Igor secures a promotion for Michael and tells Boris that Tanya and Michael are married. Tanya has rushed to meet Michael and they ride into the fort together. With sang-froid, Boris toasts them.
Mary Willie Grace Moore (1898-1947), ‘the Tennessee Nightingale’, is thought of as an opera singer who, like Lawrence Tibbett, was enticed to Hollywood and a lower form of musical entertainment. In fact, Grace Moore was no stranger to performing popular songs. She had funded her training by singing in nightclubs, and made appearances in Broadway revues in the early 20s, well before she made her 1928 debut at the Metropolitan Opera.
Moore’s ambition in going to Hollywood, she said later, was to “help carve a niche for good music in the then-developing field of sound pictures”. So ‘The Tennessee Nightingale’ went to play Jenny Lind, ‘the Swedish Nightingale’, in A Lady’s Morals. The only thing worse than the film’s title, Moore claimed, was her acting. If her acting was not everything that might be desired, it was so in two languages, as she also starred in the French-language version.
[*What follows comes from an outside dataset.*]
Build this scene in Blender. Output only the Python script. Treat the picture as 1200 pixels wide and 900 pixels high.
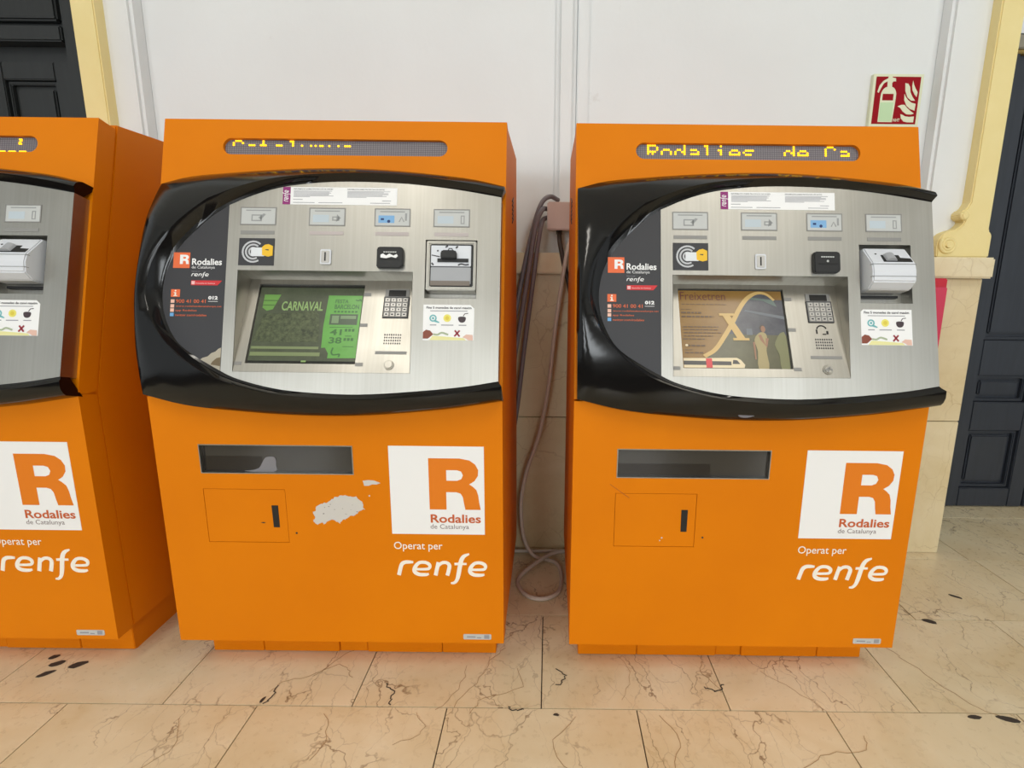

Moore and Tibbett were subsequently paired in New Moon, and then she called it a day on screen acting and went back to the stage. With the downturn in the popularity of film musicals, she was in the wrong place at the wrong time.
Moore returned to Hollywood in 1934, and made six pictures for Columbia, including the very successful One Night of Love (1934). She made her ninth and final film in France, Louise (1939), directed by Abel Gance.
Grace Moore’s life and career ended tragically in 1947 when she died in a plane crash. She was later portrayed by Kathryn Grayson in Warner’s lacklustre biopic, So This is Love (1953).
Victor Hugo de Bierre (1886-1943) was an American citizen by virtue of the fact that he was born three hours after his French parents entered the country. He had worked as a bank clerk and begun training to be a lawyer when he decided to give it all up and take to the stage.
Having worked as a comedian and dancer, Brooke was appearing in No, No Nanette when Hal Roach signed him in 1925 to work in comedy shorts. He transitioned to features in 1928 with Howard Hawks’s Fazil, and made the move into talking pictures without any problems.
Brooke appeared in six MGM musicals, beginning with Madam Satan. He was uncredited in New Moon and The Merry Widow, then played the dentist in Here Comes the Band. He was uncredited again in the Wizard of Oz and I Married an Angel.
Brooke took his own life in 1943, and the press at the time claimed he had been depressed about unemployment, not having worked since making Little Old New York. IMDb lists eleven appearances following this, including I Married an Angel, so the reports of inactivity may have been exaggerated.